● **TASK INSTRUCTIONS**
Can you output the material exactly as written, minus any pictures it holds?

● **MATERIAL TO PROCESS**

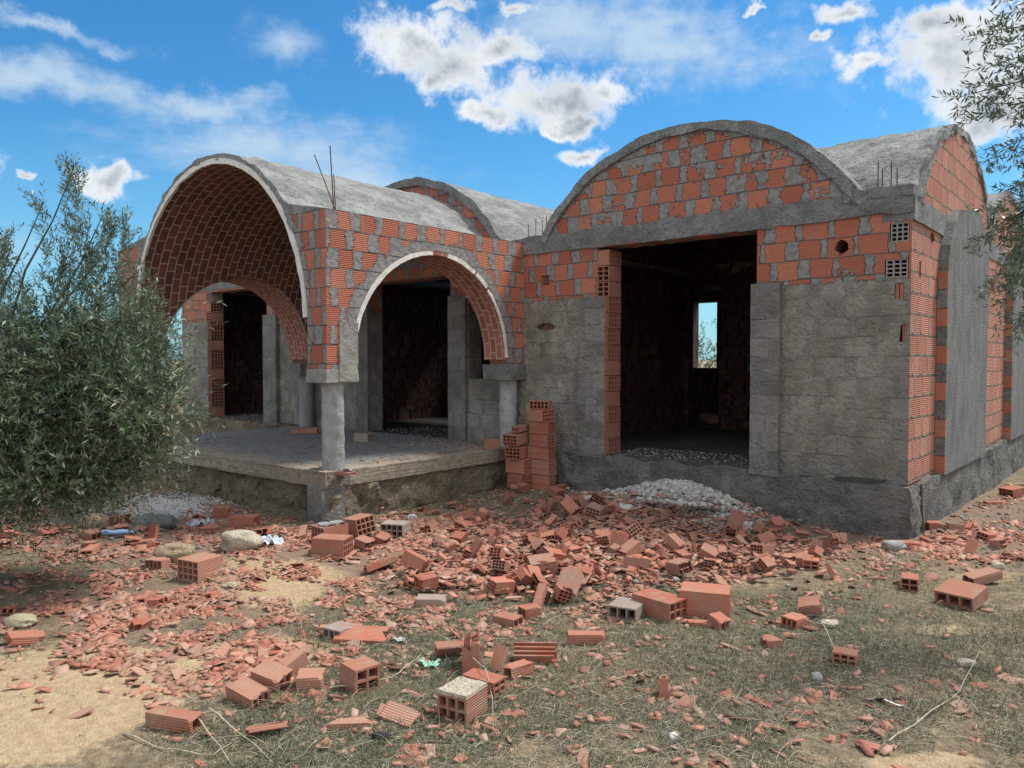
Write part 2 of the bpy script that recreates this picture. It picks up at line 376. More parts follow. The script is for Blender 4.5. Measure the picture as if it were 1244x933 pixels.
def plain_mat(name, c, rough=.8, spec=.3, n=None, metal=0.0, trans=0.0):
    m, t, b = newmat(name); b.inputs['Roughness'].default_value = rough; b.inputs['Specular IOR Level'].default_value = spec; b.inputs['Metallic'].default_value = metal
    if trans: b.inputs['Transmission Weight'].default_value = trans
    P, *_ = geo(t); q = t.noise(P, 30, 3, .6)
    t.w(t.mix(t.sm(q, .3, .7), c, n or tuple(v*.7 for v in c)), b.inputs['Base Color']); return m

M_facade = wall_mat('cement washed brick facade', rz=2.0, jw=.050, amp=.11, patch=.62)
M_gable = wall_mat('gable brick with smeared mortar', True, jw=.062, amp=.15, v0=2.86, patch=.57, outer=(-2.5, 1.477, 2.47), period=.335)
M_gable2 = wall_mat('rear gable brick', True, jw=.062, amp=.14, v0=2.86, patch=.60, period=.335)
M_side = wall_mat('orange side wall brick', True, jw=.026, amp=.05, brick_c=((.38, .145, .095), (.50, .225, .15)), mort=((.20, .17, .13), (.33, .29, .23)), period=.335, rowh=.207, patch=.70, rough_m=.8, jh=.013)
M_porchside = wall_mat('porch brick with smeared mortar', True, jw=.060, amp=.13, arch=(-1.65, 1.2, 1.36, .10, 'x'), v0=.74, patch=.70, period=.33, rowh=.206)
M_porchfront = wall_mat('porch front brick', True, jw=.05, amp=.09, arch=(-7.3, 1.6, 2.14, .05, 'y'), v0=.74, patch=.70, period=.30, rowh=.206)
M_render = wall_mat('grey cement pilaster', rz=9.0, jw=.028, amp=.06, rend=((.17, .165, .15), (.29, .28, .255)))
M_panel = concrete_mat('ribbed cement bay', (.14, .14, .135), (.25, .245, .235), (.09, .09, .088), sc=2.0, bd=.03, streak=(1, 1.6, .7))
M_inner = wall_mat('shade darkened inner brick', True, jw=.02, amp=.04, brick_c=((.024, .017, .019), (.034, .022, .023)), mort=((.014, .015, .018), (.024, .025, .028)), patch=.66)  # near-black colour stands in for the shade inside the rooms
M_beam = concrete_mat('rough concrete band', (.17, .17, .165), (.31, .31, .30), (.09, .09, .088), sc=2.0, bd=.04)
M_roof = concrete_mat('weathered concrete vault', (.22, .225, .215), (.46, .46, .44), (.07, .072, .065), sc=2.4, bd=.05, streak=(1.0, .55, 1.0))
M_plinth = concrete_mat('dark stone plinth', (.13, .128, .12), (.26, .25, .22), (.065, .063, .06), sc=1.6, bd=.05)
M_slab = concrete_mat('poured porch slab', (.25, .20, .14), (.36, .31, .24), (.14, .12, .095), sc=.9, bd=.012, streak=(1, 1, 4))
M_slab, t, b = newmat('worn porch slab'); P, x, y, z, nx, ny, nz = geo(t)
ed = (x+4.87).abs().min((y+3.32).abs()); n1 = t.noise(P, 2.2, 6, .65); n2 = t.noise(P, 13, 5, .7); lay = t.noise(t.vec(x*.7, y*.7, z*16.0), 2.0, 5, .7)
tan_ = t.mix(t.sm(n2, .3, .7), (.23, .195, .145), (.37, .325, .26)); tan_ = t.mix(t.sm(lay, .48, .62)*.6, tan_, (.13, .105, .075)); gry = t.mix(t.sm(n2, .3, .72), (.145, .143, .138), (.29, .285, .27)); gry = t.mix(t.sm(n1, .55, .7)*.5, gry, (.06, .062, .065))
fc = t.sm(ed+(n1-.5)*.9, .18, .50)*t.sm(z, -.06, -.02)
t.w(t.mix(fc, tan_, gry), b.inputs['Base Color']); bump(t, b, n2*1.5+lay*.9+n1, .02, .9)
M_floor = concrete_mat('shade darkened concrete floor', (.045, .045, .047), (.085, .083, .080), (.03, .03, .03), sc=.8, bd=.006)  # room darkness painted into the indoor floor colour
M_rubblewall = concrete_mat('rubble stone footing', (.17, .14, .095), (.33, .28, .20), (.06, .05, .038), sc=2.0, bd=.06)
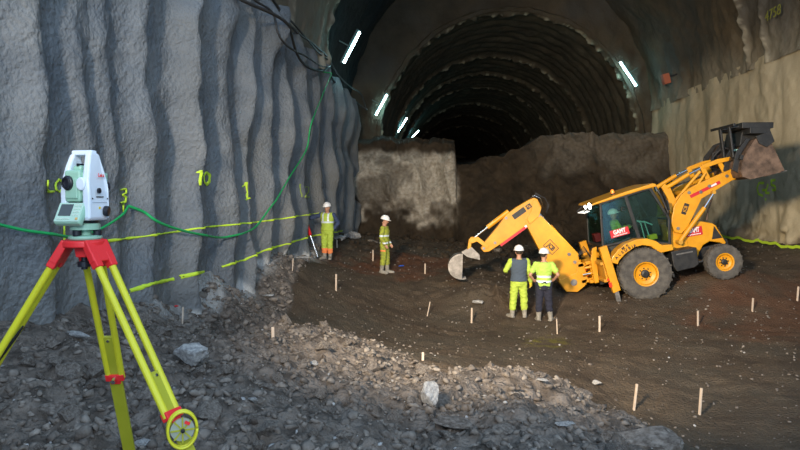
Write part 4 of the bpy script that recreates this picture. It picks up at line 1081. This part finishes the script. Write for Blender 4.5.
# front bucket: curved shell with side plates, clam jaw and folded forks
bk = empty('front_bucket', (0, 0, 0)); bk.parent = jc
outer = [(4.00, 2.45), (3.55, 2.44), (3.10, 2.47), (2.94, 2.56), (2.92, 2.72), (3.00, 2.92), (3.18, 3.18), (3.44, 3.42), (3.72, 3.46)]
inner = [(3.72, 3.43), (3.46, 3.38), (3.22, 3.15), (3.05, 2.90), (2.97, 2.72), (2.99, 2.60), (3.12, 2.52), (3.55, 2.49), (4.00, 2.47)]
MB().prism(outer + inner, -1.14, 1.14).build('bucket_shell', M['rust'], bk, bevel=.004)
for s in (-1, 1):
    MB().prism([(3.98, 2.45), (3.10, 2.46), (2.93, 2.58), (2.95, 2.80), (3.18, 3.18), (3.44, 3.43), (3.76, 3.47), (3.90, 2.85)], s * 1.13, s * 1.16).build('side_plate', M['rust'], bk, bevel=.004)
    MB().prism([(3.46, 3.50), (3.84, 3.54), (3.88, 3.26), (3.66, 3.16), (3.50, 3.30)], s * 1.155, s * 1.20).build('jaw_plate', BK, bk, bevel=.008)
MB().box((3.95, 0, 2.46), (.16, 2.32, .03)).build('cutting_edge', M['steel'], bk)
mb = MB()
for y in (-.95, -.45, .45, .95): mb.prism([(2.94, 2.66), (3.12, 3.16), (3.42, 3.46), (3.34, 3.50), (3.0, 3.22), (2.80, 2.80)], y - .03, y + .03)
mb.box((3.06, 0, 3.05), (.10, 2.2, .12), (0, .6, 0)).cyl((3.1, -.6, 3.06), (3.6, -.6, 3.5), .05).cyl((3.1, .6, 3.06), (3.6, .6, 3.5), .05)
mb.build('back_bracket', BK, bk, bevel=.006)
mb = MB()
for y in (-.86, -.36): mb.bar((2.94, y, 3.10), (3.02, y, 3.90), .12, .05, (1, 0, 0)).bar((3.0, y, 3.88), (3.9, y, 3.74), .12, .05)
mb.bar((3.05, -1.12, 3.92), (3.05, .2, 3.92), .07, .07, (0, 0, 1)).box((3.62, -.45, 3.76), (.78, 1.3, .15), (0, R(14), 0)).box((3.62, -.9, 3.62), (.5, .5, .16), (0, R(14), 0)).box((3.5, -.3, 3.45), (.42, .9, .4), (0, .4, 0))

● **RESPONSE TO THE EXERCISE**
Write part 2 of the bpy script that recreates this picture. It picks up at line 376. More parts follow. The script is for Blender 4.5. Measure the picture as if it were 1244x933 pixels.
def plain_mat(name, c, rough=.8, spec=.3, n=None, metal=0.0, trans=0.0):
    m, t, b = newmat(name); b.inputs['Roughness'].default_value = rough; b.inputs['Specular IOR Level'].default_value = spec; b.inputs['Metallic'].default_value = metal
    if trans: b.inputs['Transmission Weight'].default_value = trans
    P, *_ = geo(t); q = t.noise(P, 30, 3, .6)
    t.w(t.mix(t.sm(q, .3, .7), c, n or tuple(v*.7 for v in c)), b.inputs['Base Color']); return m

M_facade = wall_mat('cement washed brick facade', rz=2.0, jw=.050, amp=.11, patch=.62)
M_gable = wall_mat('gable brick with smeared mortar', True, jw=.062, amp=.15, v0=2.86, patch=.57, outer=(-2.5, 1.477, 2.47), period=.335)
M_gable2 = wall_mat('rear gable brick', True, jw=.062, amp=.14, v0=2.86, patch=.60, period=.335)
M_side = wall_mat('orange side wall brick', True, jw=.026, amp=.05, brick_c=((.38, .145, .095), (.50, .225, .15)), mort=((.20, .17, .13), (.33, .29, .23)), period=.335, rowh=.207, patch=.70, rough_m=.8, jh=.013)
M_porchside = wall_mat('porch brick with smeared mortar', True, jw=.060, amp=.13, arch=(-1.65, 1.2, 1.36, .10, 'x'), v0=.74, patch=.70, period=.33, rowh=.206)
M_porchfront = wall_mat('porch front brick', True, jw=.05, amp=.09, arch=(-7.3, 1.6, 2.14, .05, 'y'), v0=.74, patch=.70, period=.30, rowh=.206)
M_render = wall_mat('grey cement pilaster', rz=9.0, jw=.028, amp=.06, rend=((.17, .165, .15), (.29, .28, .255)))
M_panel = concrete_mat('ribbed cement bay', (.14, .14, .135), (.25, .245, .235), (.09, .09, .088), sc=2.0, bd=.03, streak=(1, 1.6, .7))
M_inner = wall_mat('shade darkened inner brick', True, jw=.02, amp=.04, brick_c=((.024, .017, .019), (.034, .022, .023)), mort=((.014, .015, .018), (.024, .025, .028)), patch=.66)  # near-black colour stands in for the shade inside the rooms
M_beam = concrete_mat('rough concrete band', (.17, .17, .165), (.31, .31, .30), (.09, .09, .088), sc=2.0, bd=.04)
M_roof = concrete_mat('weathered concrete vault', (.22, .225, .215), (.46, .46, .44), (.07, .072, .065), sc=2.4, bd=.05, streak=(1.0, .55, 1.0))
M_plinth = concrete_mat('dark stone plinth', (.13, .128, .12), (.26, .25, .22), (.065, .063, .06), sc=1.6, bd=.05)
M_slab = concrete_mat('poured porch slab', (.25, .20, .14), (.36, .31, .24), (.14, .12, .095), sc=.9, bd=.012, streak=(1, 1, 4))
M_slab, t, b = newmat('worn porch slab'); P, x, y, z, nx, ny, nz = geo(t)
ed = (x+4.87).abs().min((y+3.32).abs()); n1 = t.noise(P, 2.2, 6, .65); n2 = t.noise(P, 13, 5, .7); lay = t.noise(t.vec(x*.7, y*.7, z*16.0), 2.0, 5, .7)
tan_ = t.mix(t.sm(n2, .3, .7), (.23, .195, .145), (.37, .325, .26)); tan_ = t.mix(t.sm(lay, .48, .62)*.6, tan_, (.13, .105, .075)); gry = t.mix(t.sm(n2, .3, .72), (.145, .143, .138), (.29, .285, .27)); gry = t.mix(t.sm(n1, .55, .7)*.5, gry, (.06, .062, .065))
fc = t.sm(ed+(n1-.5)*.9, .18, .50)*t.sm(z, -.06, -.02)
t.w(t.mix(fc, tan_, gry), b.inputs['Base Color']); bump(t, b, n2*1.5+lay*.9+n1, .02, .9)
M_floor = concrete_mat('shade darkened concrete floor', (.045, .045, .047), (.085, .083, .080), (.03, .03, .03), sc=.8, bd=.006)  # room darkness painted into the indoor floor colour
M_rubblewall = concrete_mat('rubble stone footing', (.17, .14, .095), (.33, .28, .20), (.06, .05, .038), sc=2.0, bd=.06)
Write part 4 of the bpy script that recreates this picture. It picks up at line 1081. This part finishes the script. Write for Blender 4.5.
# front bucket: curved shell with side plates, clam jaw and folded forks
bk = empty('front_bucket', (0, 0, 0)); bk.parent = jc
outer = [(4.00, 2.45), (3.55, 2.44), (3.10, 2.47), (2.94, 2.56), (2.92, 2.72), (3.00, 2.92), (3.18, 3.18), (3.44, 3.42), (3.72, 3.46)]
inner = [(3.72, 3.43), (3.46, 3.38), (3.22, 3.15), (3.05, 2.90), (2.97, 2.72), (2.99, 2.60), (3.12, 2.52), (3.55, 2.49), (4.00, 2.47)]
MB().prism(outer + inner, -1.14, 1.14).build('bucket_shell', M['rust'], bk, bevel=.004)
for s in (-1, 1):
    MB().prism([(3.98, 2.45), (3.10, 2.46), (2.93, 2.58), (2.95, 2.80), (3.18, 3.18), (3.44, 3.43), (3.76, 3.47), (3.90, 2.85)], s * 1.13, s * 1.16).build('side_plate', M['rust'], bk, bevel=.004)
    MB().prism([(3.46, 3.50), (3.84, 3.54), (3.88, 3.26), (3.66, 3.16), (3.50, 3.30)], s * 1.155, s * 1.20).build('jaw_plate', BK, bk, bevel=.008)
MB().box((3.95, 0, 2.46), (.16, 2.32, .03)).build('cutting_edge', M['steel'], bk)
mb = MB()
for y in (-.95, -.45, .45, .95): mb.prism([(2.94, 2.66), (3.12, 3.16), (3.42, 3.46), (3.34, 3.50), (3.0, 3.22), (2.80, 2.80)], y - .03, y + .03)
mb.box((3.06, 0, 3.05), (.10, 2.2, .12), (0, .6, 0)).cyl((3.1, -.6, 3.06), (3.6, -.6, 3.5), .05).cyl((3.1, .6, 3.06), (3.6, .6, 3.5), .05)
mb.build('back_bracket', BK, bk, bevel=.006)
mb = MB()
for y in (-.86, -.36): mb.bar((2.94, y, 3.10), (3.02, y, 3.90), .12, .05, (1, 0, 0)).bar((3.0, y, 3.88), (3.9, y, 3.74), .12, .05)
mb.bar((3.05, -1.12, 3.92), (3.05, .2, 3.92), .07, .07, (0, 0, 1)).box((3.62, -.45, 3.76), (.78, 1.3, .15), (0, R(14), 0)).box((3.62, -.9, 3.62), (.5, .5, .16), (0, R(14), 0)).box((3.5, -.3, 3.45), (.42, .9, .4), (0, .4, 0))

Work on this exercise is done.